§ **EXERCISE BRIEF**: Reproduce the first line and every line after it, exactly, through the one containing "sc.view_settings.exposure=0". Leave out the rest.

§ **DATASET EXTRACT**:

========================================================================

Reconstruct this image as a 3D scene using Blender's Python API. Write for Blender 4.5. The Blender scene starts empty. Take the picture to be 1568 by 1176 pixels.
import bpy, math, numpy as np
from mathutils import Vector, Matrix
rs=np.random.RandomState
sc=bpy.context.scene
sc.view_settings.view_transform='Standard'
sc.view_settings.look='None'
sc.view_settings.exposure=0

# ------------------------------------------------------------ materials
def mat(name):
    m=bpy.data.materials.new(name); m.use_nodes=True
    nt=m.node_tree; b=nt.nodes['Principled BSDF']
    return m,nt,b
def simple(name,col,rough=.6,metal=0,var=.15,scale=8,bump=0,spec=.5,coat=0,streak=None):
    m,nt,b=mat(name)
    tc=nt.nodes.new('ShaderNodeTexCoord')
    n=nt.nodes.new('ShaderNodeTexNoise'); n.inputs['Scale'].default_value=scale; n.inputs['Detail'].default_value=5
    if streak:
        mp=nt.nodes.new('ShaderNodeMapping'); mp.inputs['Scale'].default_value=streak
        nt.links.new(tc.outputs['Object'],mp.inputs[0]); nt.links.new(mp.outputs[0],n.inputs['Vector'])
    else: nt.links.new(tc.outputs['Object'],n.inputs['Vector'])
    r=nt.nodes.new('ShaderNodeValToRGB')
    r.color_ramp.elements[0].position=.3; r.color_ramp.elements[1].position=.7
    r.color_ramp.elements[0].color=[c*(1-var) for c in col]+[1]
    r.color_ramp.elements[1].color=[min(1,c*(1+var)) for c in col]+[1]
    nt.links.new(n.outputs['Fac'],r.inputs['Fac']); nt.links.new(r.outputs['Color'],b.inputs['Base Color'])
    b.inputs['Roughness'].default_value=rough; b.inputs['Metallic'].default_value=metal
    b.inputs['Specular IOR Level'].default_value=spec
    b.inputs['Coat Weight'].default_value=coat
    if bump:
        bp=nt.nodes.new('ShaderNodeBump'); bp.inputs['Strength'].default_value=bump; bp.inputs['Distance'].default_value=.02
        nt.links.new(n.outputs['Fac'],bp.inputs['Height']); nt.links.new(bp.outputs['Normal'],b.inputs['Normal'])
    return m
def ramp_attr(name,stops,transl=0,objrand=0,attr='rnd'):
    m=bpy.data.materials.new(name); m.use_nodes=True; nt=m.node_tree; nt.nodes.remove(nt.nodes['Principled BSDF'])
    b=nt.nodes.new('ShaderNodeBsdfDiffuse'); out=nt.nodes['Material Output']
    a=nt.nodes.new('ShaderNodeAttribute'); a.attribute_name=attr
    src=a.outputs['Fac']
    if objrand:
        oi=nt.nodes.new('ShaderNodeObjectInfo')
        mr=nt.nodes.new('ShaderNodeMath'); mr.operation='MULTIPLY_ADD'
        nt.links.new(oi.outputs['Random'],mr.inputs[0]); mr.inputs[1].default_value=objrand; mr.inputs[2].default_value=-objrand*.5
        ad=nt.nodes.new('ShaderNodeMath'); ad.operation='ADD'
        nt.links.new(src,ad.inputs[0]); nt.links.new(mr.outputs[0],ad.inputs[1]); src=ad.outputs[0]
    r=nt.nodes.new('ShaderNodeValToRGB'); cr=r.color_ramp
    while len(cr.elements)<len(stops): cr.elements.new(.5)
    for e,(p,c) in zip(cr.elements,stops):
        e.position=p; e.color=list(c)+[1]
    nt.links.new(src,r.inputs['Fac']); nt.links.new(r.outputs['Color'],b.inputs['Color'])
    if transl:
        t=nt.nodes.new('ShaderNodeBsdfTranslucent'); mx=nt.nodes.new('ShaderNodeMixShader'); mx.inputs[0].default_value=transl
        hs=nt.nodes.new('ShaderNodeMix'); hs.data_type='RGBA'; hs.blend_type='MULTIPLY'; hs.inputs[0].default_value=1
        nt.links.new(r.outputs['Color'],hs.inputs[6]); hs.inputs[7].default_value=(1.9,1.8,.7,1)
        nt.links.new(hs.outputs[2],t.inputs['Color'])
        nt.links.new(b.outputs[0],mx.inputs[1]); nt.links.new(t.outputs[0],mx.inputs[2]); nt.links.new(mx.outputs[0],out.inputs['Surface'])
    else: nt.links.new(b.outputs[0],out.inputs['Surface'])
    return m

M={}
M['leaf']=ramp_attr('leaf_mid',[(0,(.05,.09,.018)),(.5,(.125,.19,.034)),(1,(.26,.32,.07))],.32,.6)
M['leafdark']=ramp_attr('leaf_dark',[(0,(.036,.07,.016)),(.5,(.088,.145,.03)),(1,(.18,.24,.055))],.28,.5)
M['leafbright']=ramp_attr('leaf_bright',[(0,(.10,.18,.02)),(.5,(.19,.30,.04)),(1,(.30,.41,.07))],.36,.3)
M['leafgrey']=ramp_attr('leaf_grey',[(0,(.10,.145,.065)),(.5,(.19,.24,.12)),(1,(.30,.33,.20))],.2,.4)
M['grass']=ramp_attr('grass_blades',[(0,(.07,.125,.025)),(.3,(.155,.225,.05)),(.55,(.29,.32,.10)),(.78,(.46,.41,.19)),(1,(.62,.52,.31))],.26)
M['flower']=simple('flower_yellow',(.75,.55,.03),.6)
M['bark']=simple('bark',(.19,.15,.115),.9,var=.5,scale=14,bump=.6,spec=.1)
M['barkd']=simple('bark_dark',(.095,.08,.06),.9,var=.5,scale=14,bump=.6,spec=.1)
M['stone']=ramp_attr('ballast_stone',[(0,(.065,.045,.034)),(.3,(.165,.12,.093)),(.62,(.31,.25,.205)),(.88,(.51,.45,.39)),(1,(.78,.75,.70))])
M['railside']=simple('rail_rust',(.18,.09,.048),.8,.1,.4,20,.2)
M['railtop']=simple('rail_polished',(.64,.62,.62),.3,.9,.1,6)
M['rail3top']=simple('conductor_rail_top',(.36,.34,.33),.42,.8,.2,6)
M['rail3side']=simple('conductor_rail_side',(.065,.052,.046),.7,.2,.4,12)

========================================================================

§ **TASK RESPONSE**:
Reconstruct this image as a 3D scene using Blender's Python API. Write for Blender 4.5. The Blender scene starts empty. Take the picture to be 1568 by 1176 pixels.
import bpy, math, numpy as np
from mathutils import Vector, Matrix
rs=np.random.RandomState
sc=bpy.context.scene
sc.view_settings.view_transform='Standard'
sc.view_settings.look='None'
sc.view_settings.exposure=0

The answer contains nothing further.